Relic gravitons and high-frequency detectors

TL;DR

This paper critically assesses the detectability of relic high-frequency gravitons, highlighting the need for sensitivities far beyond current capabilities and proposing the importance of Hanbury-Brown Twiss interferometry for quantum property investigations.

Contribution

It challenges existing detection assumptions, providing a detailed analysis of high-frequency graviton signals and emphasizing the role of quantum correlation measurements.

Findings

Detection thresholds are far below current sensitivities.

High-frequency detectors are crucial for studying graviton quantumness.

Second-order interference can distinguish thermal from non-thermal gravitons.

Abstract

Cosmic gravitons are expected in the MHz-GHz regions that are currently unreachable by the operating wide-band interferometers and where various classes of electromechanical detectors have been proposed through the years.
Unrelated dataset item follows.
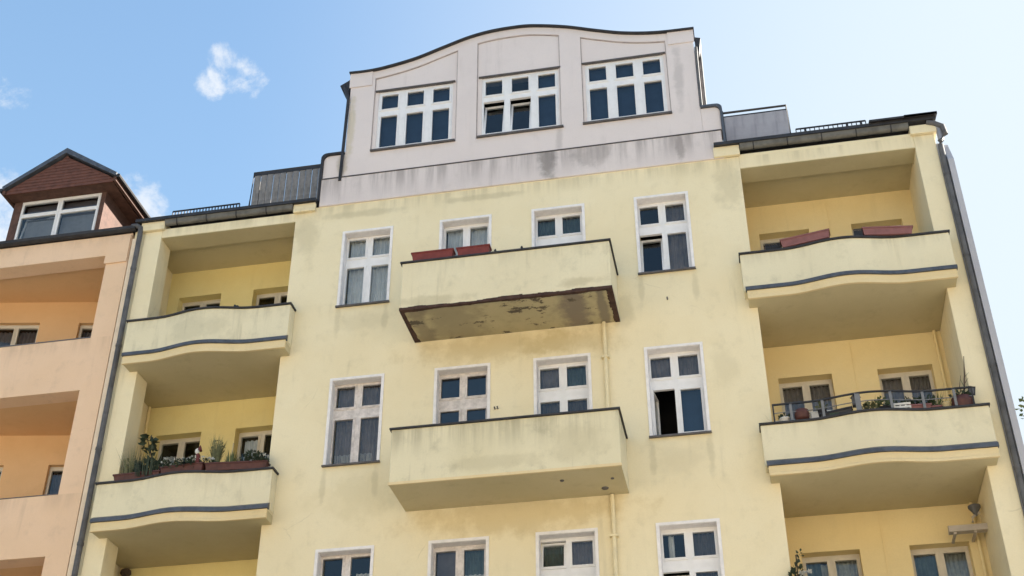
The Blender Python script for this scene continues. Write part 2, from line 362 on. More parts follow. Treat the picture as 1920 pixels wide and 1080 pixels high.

The minimal chirp amplitude detectable by these instruments is often set on the basis of the sensitivities reachable by the detectors currently operating in the audio band. By combining the observations of the pulsar timing arrays, the limits from wide-band detectors and the other phenomenological bounds we show that this requirement is far too generous and even misleading since the actual detection of relic gravitons well above the kHz would demand chirp and spectral amplitudes that are ten or even fifteen orders of magnitude smaller than the ones currently achievable in the audio band, for the same classes of stochastic sources. We then examine more closely the potential high-frequency signals and show that the sensitivity in the chirp and spectral amplitudes must be even smaller than the ones suggested by the direct and indirect constraints on the cosmic gravitons. We finally analyze the high-frequency detectors in the framework of Hanbury-Brown Twiss interferometry and argue that they are actually more essential than the ones operating in the audio band (i.e. between few Hz and few kHz) if we want to investigate the quantumness of the relic gravitons and their associated second-order correlation effects. We suggest, in particular, how the statistical properties of thermal and non-thermal gravitons can be distinguished by studying the corresponding second-order interference effects.